I would also rent a lot of Bomberman 64 and Super Mario 64. I was terrible at both of these games, but a lot better with Mario.
Blast Corps though!
But yeah, Banjo Kazooie was such a disappointment to me, especially after reading all the raving reviews in the magazines back then.
For me the N64’s identity that differentiated it from the other consoles was basically: we can do cool shit with physics now. Because, even though you could play 3D games on Playstation and Saturn, none of them felt as good as running and jumping around as Mario, or riding waves in Wave Race, and … then they kinda focused on other things I guess. 1080° was cool and F-Zero felt amazing too, but that was way late.
The main reason I don’t like Banjo Kazooie (and basically every other 3D platformer) is really just the lack of sophisticated physics.
Though I gotta say that Goldeneye felt similar to Nintendo’s bold excursions into what’s possible in 3D, in that for me it was just this FPS physics sandbox to mess around in. I had a PC gamer friend back then who would tell me how Half Life was so much better than Goldeneye. I played it a couple years later, but I did not agree with him. It was so much more guided, so much more cinematic, so much less of a “software toy”. They’re vastly different games, structure-wise, and each has its pros and cons. I can’t help but feel a little disappointed how dominant Half Life’s standard became though. So much so, that Perfect Dark’s longer, more drawn out corridor levels veered into that direction as well. And Perfect Dark Zero as well as the Goldeneye remake have basically nothing in common with that “sandbox” mentality anymore.
So yeah, anyway, I think Rare’s early N64 output was totally up on par with Nintendo, but they gradually lost their way and turned their uniqueness into what almost seemed like a parody of Nintendo’s main IPs. Running with what I thought were the worst elements and deemphasizing the best.

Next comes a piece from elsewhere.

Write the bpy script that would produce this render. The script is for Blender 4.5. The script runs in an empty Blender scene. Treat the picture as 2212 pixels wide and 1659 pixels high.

The thing that impressed me the most about Goldeneye was being able to zoom in on the covert modem that you attach to a thing in the first level, and can see all the wire mesh stuff on the microphone bits on the sides
I was most impressed by how good it felt to shoot people (oh boy). I just loved playing around with the enemy models, how they uniquely reacted to how and with what I shoot them. Everything felt so impactful. Goofing around with the unlockable cheat codes was the best!
Ah, yeah I remember spending an afternoon messing around on random levels with all the cheats on, coming up with my own story to tie the levels together. Basically I was hunting down the nefarious Dr Doak and his army of clones. I finished off with the Aztec level, and when the end of level cutscene played I said out loud “Aah… now James Bond can go back to his home planet”
My brother was confused because until then he had no idea James Bond was an alien
yeah, Rare’s stuff in 1997 (goldeneye and blast corps) was great. all of the N64’s 1996-1997 releases were great and many of them couldn’t be done on the playstation, yet developers overwhelmingly moved to working on the playstation after that (and of course many more were there in the first place) and the N64 mostly got shovelware.
what’s the late-era would-be 64DD stuff? I honestly can’t think of anything. doshin the giant and proto-mother-3?
hmmmmmmmm idk. on the one hand that’s definitely one of the most interesting batches of post-97 N64 titles, on the other…
- shiren 2, I was not aware of this!
- majora’s mask, I spent years trying to kind of get into this and just never found it any fun at all and am so glad that we no longer consider N64-era zelda to be spectacular game design because it’s hideous, boring, and too tense despite all that
- ogre battle, yeah it’s neat that quest kept up matsuno’s designs after he went to square and did an OK job with them. big chunky sprites! these games are still kind of miserably slow RTSes though?
- animal crossing, I totally forgot this came out on the N64, and these games aren’t really for me at all but OK
- mario artist, is this like mario paint?
I always wanted to get a 64DD to play that unique 3D Sim City, because I loved the SNES version so much, and this one looked like it had at least as much Nintendo influence.
Also, there’s some more would-be DD stuff one this list:
[quote=“https://en.wikipedia.org/wiki/64DD#Proposed_software”]Diablo
Doubutsu Banchou (Animal Leader, released on Nintendo GameCube as Cubivore: Survival of the Fittest)
Fire Emblem 64 (canceled, with some elements of the plot later used on the first Fire Emblem for Game Boy Advance, Fire Emblem: Fūin no Tsurugi)
Hybrid Heaven (released on cartridge)
Kirby 64: The Crystal Shards (released on cartridge)
Pokémon 64/Pokémon RPG
Pokémon Snap
Super Mario RPG 2 or Super Mario Adventure (released on cartridge as Mario Story in Japan and Paper Mario in the rest of the world)
Twelve Tales: Conker 64 (released on cartridge as Conker’s Bad Fur Day)
Ultra Donkey Kong (released on cartridge as Donkey Kong 64)
Unreal (canceled)[/quote]
My enduring fondness for the N64 comes from its library being mostly a shovelware trash heap, with glittering gems buried among the shoddy ports and licensed crap. Also because it was my first 3D game system, which at age 6 was like a revelation from God.